Practical Originalism and the Recess Appointments Brief
Michael Ramsey
At Volokh Conspiracy, Randy Barnett has this post on our Brief of Originalist Scholars in the Noel Canning case. He makes several points that are worth further emphasis:
1. Legal scholars can use originalist methodologies to reach sound conclusions about the Constitution's meaning. As he puts it:
[The Brief] exemplifies how an original public meaning analysis is a legal analysis of the meaning of language at the time of its enactment that is well within the competence of lawyers and judges to present and assess.
Historians and non-originalists argue that legal scholarship lacks the tools to identify original meaning. But that is, to a significant extent, because they misunderstand what originalist analysis seeks to do. Modern originalism does not try to guess at the subjective intentions of the framers, or of the founding generation as a whole, based on the supposed spirit of the times or the idiosyncrasies of particular people. Rather, it is fundamentally textual analysis -- albeit textual analysis with attention, as any good textualist analysis has, to the context in which the text was written. The originalist scholars' brief is, a Professor Barnett says, an example of this approach. It does not make broad claims about disputed aspects of the history of the founding era. It is -- and I use this word in the most positive way -- legalistic.
2. Originalist scholarship is practical and capable of addressing modern controversies. Professor Barnett says (and I agree):
[The Brief] illustrates how originalist scholarship is necessary for high quality originalist judicial decision making. It is unrealistic to expect judges to do the work that Mike [Rappaport] and others have done on the original meaning of the Recess Appointments Clause. But judges are quite competent to assess the comparative strength of this evidence when weighed against contrary arguments, the way they weigh other evidence that is presented to them in our adversary legal system. Contrary to the common complaint that legal scholars produce writings of value only to themselves, originalist scholars of all stripes provide an essential function for the accurate interpretation by courts of the text of the Constitution.

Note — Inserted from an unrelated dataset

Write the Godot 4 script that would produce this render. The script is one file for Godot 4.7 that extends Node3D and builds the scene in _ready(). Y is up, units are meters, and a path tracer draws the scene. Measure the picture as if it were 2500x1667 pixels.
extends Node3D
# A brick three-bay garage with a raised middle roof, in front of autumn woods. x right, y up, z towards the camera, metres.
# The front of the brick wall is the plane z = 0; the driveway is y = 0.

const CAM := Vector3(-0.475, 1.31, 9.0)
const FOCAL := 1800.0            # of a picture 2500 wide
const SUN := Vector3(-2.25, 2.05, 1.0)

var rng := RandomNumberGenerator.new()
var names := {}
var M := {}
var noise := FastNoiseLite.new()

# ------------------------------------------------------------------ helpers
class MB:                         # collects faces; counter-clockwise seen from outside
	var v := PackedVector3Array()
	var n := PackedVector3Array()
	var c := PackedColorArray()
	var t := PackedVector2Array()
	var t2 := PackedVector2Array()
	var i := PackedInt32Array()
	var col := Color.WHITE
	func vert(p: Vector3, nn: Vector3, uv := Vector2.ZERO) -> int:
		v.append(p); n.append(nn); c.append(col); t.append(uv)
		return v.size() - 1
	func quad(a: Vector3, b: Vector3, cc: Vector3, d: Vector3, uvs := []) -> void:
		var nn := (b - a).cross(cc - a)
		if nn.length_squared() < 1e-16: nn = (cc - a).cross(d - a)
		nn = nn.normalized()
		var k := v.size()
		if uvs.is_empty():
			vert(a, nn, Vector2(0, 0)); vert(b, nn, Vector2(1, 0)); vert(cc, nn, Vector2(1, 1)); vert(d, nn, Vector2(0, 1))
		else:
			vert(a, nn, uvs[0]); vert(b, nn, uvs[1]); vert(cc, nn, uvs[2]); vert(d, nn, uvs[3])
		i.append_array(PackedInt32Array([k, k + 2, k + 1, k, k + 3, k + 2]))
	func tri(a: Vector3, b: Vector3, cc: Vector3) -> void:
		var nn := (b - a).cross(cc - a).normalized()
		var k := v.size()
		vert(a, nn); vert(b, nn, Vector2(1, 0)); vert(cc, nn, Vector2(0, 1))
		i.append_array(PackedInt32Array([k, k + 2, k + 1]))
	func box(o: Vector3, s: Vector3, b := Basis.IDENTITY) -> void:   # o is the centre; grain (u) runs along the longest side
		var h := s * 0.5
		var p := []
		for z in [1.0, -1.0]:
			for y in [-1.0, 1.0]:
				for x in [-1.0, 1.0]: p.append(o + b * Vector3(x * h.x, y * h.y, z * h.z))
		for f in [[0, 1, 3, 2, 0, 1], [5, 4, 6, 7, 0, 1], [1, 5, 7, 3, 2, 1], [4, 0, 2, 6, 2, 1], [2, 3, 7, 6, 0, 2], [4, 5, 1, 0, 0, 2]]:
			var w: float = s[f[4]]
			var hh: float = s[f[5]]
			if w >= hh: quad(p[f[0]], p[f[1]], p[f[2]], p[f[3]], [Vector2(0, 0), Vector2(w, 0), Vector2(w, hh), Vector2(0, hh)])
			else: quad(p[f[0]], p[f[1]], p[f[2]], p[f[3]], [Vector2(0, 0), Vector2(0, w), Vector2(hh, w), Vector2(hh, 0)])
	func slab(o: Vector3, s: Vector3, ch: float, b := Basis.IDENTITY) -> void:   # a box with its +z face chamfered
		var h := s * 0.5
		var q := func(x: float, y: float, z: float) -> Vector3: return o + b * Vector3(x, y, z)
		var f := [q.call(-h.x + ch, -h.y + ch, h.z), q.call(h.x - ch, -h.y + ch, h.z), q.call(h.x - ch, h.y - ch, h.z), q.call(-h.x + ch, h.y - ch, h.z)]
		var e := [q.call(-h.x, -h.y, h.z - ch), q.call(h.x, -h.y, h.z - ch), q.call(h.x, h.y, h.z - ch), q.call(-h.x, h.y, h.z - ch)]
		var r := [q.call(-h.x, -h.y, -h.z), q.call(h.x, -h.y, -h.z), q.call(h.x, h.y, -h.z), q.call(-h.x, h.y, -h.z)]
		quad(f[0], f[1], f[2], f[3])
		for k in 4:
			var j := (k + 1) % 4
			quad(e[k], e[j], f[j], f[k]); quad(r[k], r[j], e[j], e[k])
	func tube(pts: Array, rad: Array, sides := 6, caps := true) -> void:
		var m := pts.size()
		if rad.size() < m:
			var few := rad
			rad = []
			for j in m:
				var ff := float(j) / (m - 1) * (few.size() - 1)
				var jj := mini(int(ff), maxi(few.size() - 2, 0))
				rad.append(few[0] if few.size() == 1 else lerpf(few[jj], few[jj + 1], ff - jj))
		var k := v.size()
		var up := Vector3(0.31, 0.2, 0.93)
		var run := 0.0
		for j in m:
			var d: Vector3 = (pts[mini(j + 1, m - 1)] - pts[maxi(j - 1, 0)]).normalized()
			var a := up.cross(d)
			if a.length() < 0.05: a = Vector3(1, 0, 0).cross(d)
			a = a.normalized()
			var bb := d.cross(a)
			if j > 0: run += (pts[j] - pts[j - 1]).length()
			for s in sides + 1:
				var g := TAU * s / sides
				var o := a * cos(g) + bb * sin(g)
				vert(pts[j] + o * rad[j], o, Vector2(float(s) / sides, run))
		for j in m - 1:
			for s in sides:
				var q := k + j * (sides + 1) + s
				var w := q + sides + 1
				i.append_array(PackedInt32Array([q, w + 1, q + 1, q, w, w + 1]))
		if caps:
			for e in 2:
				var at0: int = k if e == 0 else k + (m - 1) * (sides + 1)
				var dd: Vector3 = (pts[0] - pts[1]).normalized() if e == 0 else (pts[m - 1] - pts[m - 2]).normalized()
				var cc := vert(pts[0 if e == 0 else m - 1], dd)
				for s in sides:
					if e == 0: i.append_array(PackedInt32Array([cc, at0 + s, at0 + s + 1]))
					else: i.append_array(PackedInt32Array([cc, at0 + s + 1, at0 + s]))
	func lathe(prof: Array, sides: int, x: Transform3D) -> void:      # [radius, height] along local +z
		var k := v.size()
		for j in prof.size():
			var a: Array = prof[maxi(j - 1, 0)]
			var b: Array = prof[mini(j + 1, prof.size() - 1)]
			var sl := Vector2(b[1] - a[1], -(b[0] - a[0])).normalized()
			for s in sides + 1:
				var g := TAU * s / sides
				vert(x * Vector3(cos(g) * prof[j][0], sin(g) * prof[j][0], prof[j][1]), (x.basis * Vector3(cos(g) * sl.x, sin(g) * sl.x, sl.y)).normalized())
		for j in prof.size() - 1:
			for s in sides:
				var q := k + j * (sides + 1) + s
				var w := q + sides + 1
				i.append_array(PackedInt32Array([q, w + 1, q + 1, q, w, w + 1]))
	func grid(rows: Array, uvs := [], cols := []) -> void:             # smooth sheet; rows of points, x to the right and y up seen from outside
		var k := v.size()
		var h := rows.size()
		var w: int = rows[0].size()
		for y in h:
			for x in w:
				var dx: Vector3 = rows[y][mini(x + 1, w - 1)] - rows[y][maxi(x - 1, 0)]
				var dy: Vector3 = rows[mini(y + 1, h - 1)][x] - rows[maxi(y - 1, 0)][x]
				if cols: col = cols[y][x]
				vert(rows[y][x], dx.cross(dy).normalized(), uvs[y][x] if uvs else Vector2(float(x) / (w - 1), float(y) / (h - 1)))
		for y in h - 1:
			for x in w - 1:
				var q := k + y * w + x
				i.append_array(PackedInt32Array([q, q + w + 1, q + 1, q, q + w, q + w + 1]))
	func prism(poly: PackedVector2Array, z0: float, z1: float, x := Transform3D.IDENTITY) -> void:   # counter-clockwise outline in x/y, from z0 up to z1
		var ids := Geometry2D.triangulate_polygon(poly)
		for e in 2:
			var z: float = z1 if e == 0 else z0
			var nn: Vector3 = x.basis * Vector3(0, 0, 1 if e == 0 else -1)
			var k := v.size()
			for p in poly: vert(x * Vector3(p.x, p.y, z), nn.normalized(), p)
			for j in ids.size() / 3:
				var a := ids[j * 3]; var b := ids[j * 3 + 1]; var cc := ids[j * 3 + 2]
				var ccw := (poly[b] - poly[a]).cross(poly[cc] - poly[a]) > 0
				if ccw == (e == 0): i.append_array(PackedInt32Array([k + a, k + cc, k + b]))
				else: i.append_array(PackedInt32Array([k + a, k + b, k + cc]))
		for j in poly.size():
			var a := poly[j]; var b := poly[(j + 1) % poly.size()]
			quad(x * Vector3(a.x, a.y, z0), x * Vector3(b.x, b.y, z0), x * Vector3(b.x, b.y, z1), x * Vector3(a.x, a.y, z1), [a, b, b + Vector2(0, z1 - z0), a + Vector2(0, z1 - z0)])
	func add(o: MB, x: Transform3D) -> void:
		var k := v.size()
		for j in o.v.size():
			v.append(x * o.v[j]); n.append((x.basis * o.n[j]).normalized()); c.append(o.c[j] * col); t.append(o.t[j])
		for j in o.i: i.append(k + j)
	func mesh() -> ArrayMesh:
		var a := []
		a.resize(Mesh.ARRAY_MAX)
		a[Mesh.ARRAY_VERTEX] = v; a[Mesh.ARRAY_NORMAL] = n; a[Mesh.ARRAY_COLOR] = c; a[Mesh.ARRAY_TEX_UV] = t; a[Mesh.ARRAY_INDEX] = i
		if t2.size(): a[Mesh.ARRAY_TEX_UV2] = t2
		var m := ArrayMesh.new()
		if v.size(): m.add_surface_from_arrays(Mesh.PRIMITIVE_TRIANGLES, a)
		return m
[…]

I would add this point: many theories of constitutional interpretation hold that original meaning is one aspect, but not the only aspect, of modern meaning. (At minimum, many self-identified originalists think that judicial precedent -- even non-originalist precedent -- can be a factor). Any theory that acknowledges original meaning as a starting point, if not an ending point, needs to get the starting point right. Originalist analysis does not imply that only originalist analysis is relevant. (But in this case, as Professors McConnell and Baude show in a separate brief, there is no persuasive reason to depart from the original meaning).
3. Originalism does not have a necessary political valence. The recess appointments power can be misused by Democratic and Republican Presidents. It happens that the brief is filed in opposition to the Obama administration's practices. But as Professor Barnett notes, the core of the brief rests on Mike Rappaport's 2005 article, written during President George W. Bush's aggressive use of what we believe were unconstitutional "recess" appointments. The attraction of originalism is (or should be) that it is apolitical.
In sum, the brief is an attempt to lead by example. It seeks to demonstrate how originalist methodology can be used responsibly by legal scholars to provide legal, rule-based conclusions relevant to modern disputes -- that is, most fundamentally, its goal is to show that originalism, as practical matter, can be done.